- Your objective: Leave out the pictures and transcribe everything else exactly.

▼

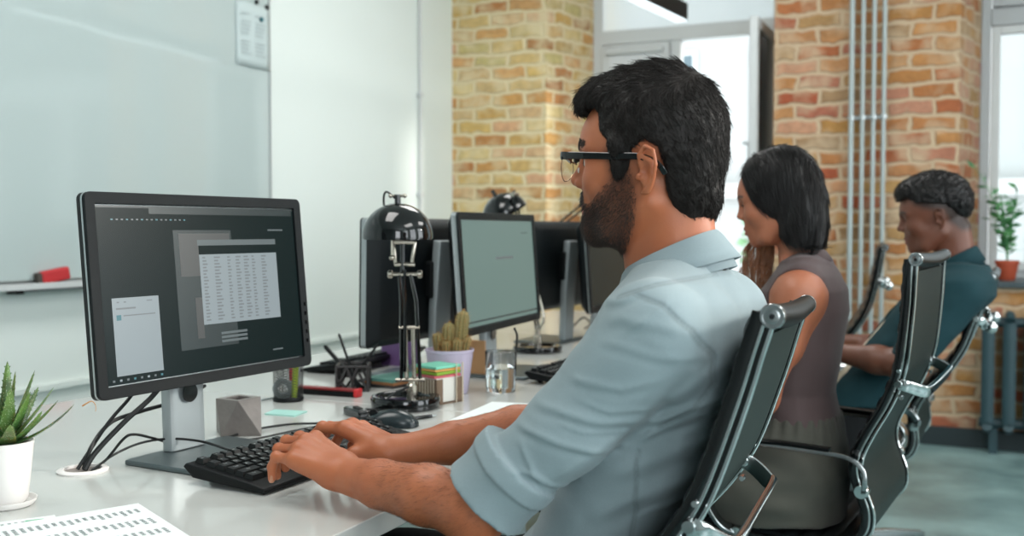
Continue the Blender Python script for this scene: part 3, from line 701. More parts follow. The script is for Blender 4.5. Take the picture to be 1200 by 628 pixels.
# --- keyboards
def make_keyboard(label, loc, rz, W=.46, D=.165, full=True, group='black keyboards'):
    """local: long axis Y, front edge towards +X; origin on the desk"""
    t = thing('keyboard', label, 'keyboard', loc, rz, group)
    m = MB()
    pr = [(-D/2, .028), (-D/2+.006, .034), (D/2-.03, .016), (D/2-.004, .011), (D/2, .006), (D/2-.002, .002), (-D/2+.02, .012)]
    m.prism(pr, -W/2, W/2, 'Y'); m.build('case', 'black_plastic', t, bevel=.003, seg=3)
    for y in (-W/2+.05, W/2-.05): MB().box((-D/2+.025, y, .009), (.012, .022, .017), ry=R(20)).build('foot', 'black_plastic', t, bevel=.002)
    sl = math.atan2(.018, D-.036)
    rows = ['Esc . F1 F2 F3 F4 . F5 F6 F7 F8 . F9 F10 F11 F12'.split(), list('`1234567890-=')+['<-'], ['Tab']+list('QWERTYUIOP[]')+['\\'], ['Caps']+list("ASDFGHJKL;'")+['Enter'], ['Shift']+list('ZXCVBNM,./')+['Shift'], ['Ctrl', 'Alt', ' ', 'Alt', 'Ctrl']]
    wd = {'Tab': 1.5, '\\': 1.5, 'Caps': 1.75, 'Enter': 2.25, 'Shift': 2.4, 'Ctrl': 1.5, 'Alt': 1.25, ' ': 8.2, '<-': 2, '.F': .5}
    u = .0192; nk = 0
    def key(xc, yc, wk, ch):
        nonlocal nk
        zc = .034-(xc+D/2-.006)*math.tan(sl)+.0035
        m = MB(); a, b_ = u*.46, wk*u/2-u*.04; c_, d_ = a*.76, b_-u*.12; h = .0075
        m.add([(-a, -b_, 0), (a, -b_, 0), (a, b_, 0), (-a, b_, 0), (-c_, -d_, h), (c_-.0005, -d_, h), (c_-.0005, d_, h), (-c_, d_, h)], [(0, 3, 2, 1), (4, 5, 6, 7), (0, 1, 5, 4), (1, 2, 6, 5), (2, 3, 7, 6), (3, 0, 4, 7)])
        if ch.strip() and full:
            gv, gf = glyph(ch); s_ = .0075 if len(ch) == 1 else .0046; m.m = 1
            # text reads for the sitter, who looks towards -X: right hand = +Y
            m.add([(-p[1]*s_-.0015, p[0]*s_-(.002 if len(ch) == 1 else 0), h+.0002) for p in gv], gf); m.m = 0
        o = m.build('key', ['key_black', 'legend'], t, loc=(xc, yc, zc-.003), rot=(0, sl, 0), smooth=0)
        nk += 1
    for r_, row in enumerate(rows):
        xc = -D/2+.022+r_*u+(.004 if r_ else 0); y = -W/2+.012
        for ch in row:
            if ch == '.' and r_ == 0: y += u*.66; continue
            wk = wd.get(ch, 1); key(xc, y+wk*u/2, wk, ch); y += wk*u
    y0 = -W/2+.012+15.4*u
    nav = [(0, 'PS'), (1, 'Ins'), (2, 'Del')]
    for r_ in (0, 1, 2, 5):
        xc = -D/2+.022+r_*u+(.004 if r_ else 0)
        for k, ch in enumerate((('Prt', 'Scr', 'Brk'), ('Ins', 'Hm', 'Up'), ('Del', 'End', 'Dn'), (), (), ('<', 'v', '>'))[r_]): key(xc, y0+(k+.5)*u, 1, ch)
    key(-D/2+.026+4*u, y0+1.5*u, 1, '^')
    y1 = y0+3.4*u
    for r_, row in enumerate((('Num', '/', '*', '-'), '789+', '456', '123', '0.')):
        xc = -D/2+.026+(r_+1)*u
        for k, ch in enumerate(row): key(xc, y1+(k+.5)*u if not (r_ == 4 and k == 0) else y1+.5*u, 1, ch)
    return t
kfl, kfr, kff = P(223, 553, Z=.765), P(330, 578, Z=.75), P(470, 507, Z=.76)
kb1 = make_keyboard('near black keyboard under the hands of the man in the light blue shirt', (-1.045, 1.468, ZT), -R(2.5), W=.45)
kb2 = make_keyboard('black keyboard on the far side of the desk, behind the pen holder', (-1.66, 2.60, ZT), R(182))
kb3 = make_keyboard("black keyboard at the woman's place, partly hidden by the blue sleeve", (-.985, 2.66, ZT), -R(2))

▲

- Full solution:
Continue the Blender Python script for this scene: part 3, from line 701. More parts follow. The script is for Blender 4.5. Take the picture to be 1200 by 628 pixels.
# --- keyboards
def make_keyboard(label, loc, rz, W=.46, D=.165, full=True, group='black keyboards'):
    """local: long axis Y, front edge towards +X; origin on the desk"""
    t = thing('keyboard', label, 'keyboard', loc, rz, group)
    m = MB()
    pr = [(-D/2, .028), (-D/2+.006, .034), (D/2-.03, .016), (D/2-.004, .011), (D/2, .006), (D/2-.002, .002), (-D/2+.02, .012)]
    m.prism(pr, -W/2, W/2, 'Y'); m.build('case', 'black_plastic', t, bevel=.003, seg=3)
    for y in (-W/2+.05, W/2-.05): MB().box((-D/2+.025, y, .009), (.012, .022, .017), ry=R(20)).build('foot', 'black_plastic', t, bevel=.002)
    sl = math.atan2(.018, D-.036)
    rows = ['Esc . F1 F2 F3 F4 . F5 F6 F7 F8 . F9 F10 F11 F12'.split(), list('`1234567890-=')+['<-'], ['Tab']+list('QWERTYUIOP[]')+['\\'], ['Caps']+list("ASDFGHJKL;'")+['Enter'], ['Shift']+list('ZXCVBNM,./')+['Shift'], ['Ctrl', 'Alt', ' ', 'Alt', 'Ctrl']]
    wd = {'Tab': 1.5, '\\': 1.5, 'Caps': 1.75, 'Enter': 2.25, 'Shift': 2.4, 'Ctrl': 1.5, 'Alt': 1.25, ' ': 8.2, '<-': 2, '.F': .5}
    u = .0192; nk = 0
    def key(xc, yc, wk, ch):
        nonlocal nk
        zc = .034-(xc+D/2-.006)*math.tan(sl)+.0035
        m = MB(); a, b_ = u*.46, wk*u/2-u*.04; c_, d_ = a*.76, b_-u*.12; h = .0075
        m.add([(-a, -b_, 0), (a, -b_, 0), (a, b_, 0), (-a, b_, 0), (-c_, -d_, h), (c_-.0005, -d_, h), (c_-.0005, d_, h), (-c_, d_, h)], [(0, 3, 2, 1), (4, 5, 6, 7), (0, 1, 5, 4), (1, 2, 6, 5), (2, 3, 7, 6), (3, 0, 4, 7)])
        if ch.strip() and full:
            gv, gf = glyph(ch); s_ = .0075 if len(ch) == 1 else .0046; m.m = 1
            # text reads for the sitter, who looks towards -X: right hand = +Y
            m.add([(-p[1]*s_-.0015, p[0]*s_-(.002 if len(ch) == 1 else 0), h+.0002) for p in gv], gf); m.m = 0
        o = m.build('key', ['key_black', 'legend'], t, loc=(xc, yc, zc-.003), rot=(0, sl, 0), smooth=0)
        nk += 1
    for r_, row in enumerate(rows):
        xc = -D/2+.022+r_*u+(.004 if r_ else 0); y = -W/2+.012
        for ch in row:
            if ch == '.' and r_ == 0: y += u*.66; continue
            wk = wd.get(ch, 1); key(xc, y+wk*u/2, wk, ch); y += wk*u
    y0 = -W/2+.012+15.4*u
    nav = [(0, 'PS'), (1, 'Ins'), (2, 'Del')]
    for r_ in (0, 1, 2, 5):
        xc = -D/2+.022+r_*u+(.004 if r_ else 0)
        for k, ch in enumerate((('Prt', 'Scr', 'Brk'), ('Ins', 'Hm', 'Up'), ('Del', 'End', 'Dn'), (), (), ('<', 'v', '>'))[r_]): key(xc, y0+(k+.5)*u, 1, ch)
    key(-D/2+.026+4*u, y0+1.5*u, 1, '^')
    y1 = y0+3.4*u
    for r_, row in enumerate((('Num', '/', '*', '-'), '789+', '456', '123', '0.')):
        xc = -D/2+.026+(r_+1)*u
        for k, ch in enumerate(row): key(xc, y1+(k+.5)*u if not (r_ == 4 and k == 0) else y1+.5*u, 1, ch)
    return t
kfl, kfr, kff = P(223, 553, Z=.765), P(330, 578, Z=.75), P(470, 507, Z=.76)
kb1 = make_keyboard('near black keyboard under the hands of the man in the light blue shirt', (-1.045, 1.468, ZT), -R(2.5), W=.45)
kb2 = make_keyboard('black keyboard on the far side of the desk, behind the pen holder', (-1.66, 2.60, ZT), R(182))
kb3 = make_keyboard("black keyboard at the woman's place, partly hidden by the blue sleeve", (-.985, 2.66, ZT), -R(2))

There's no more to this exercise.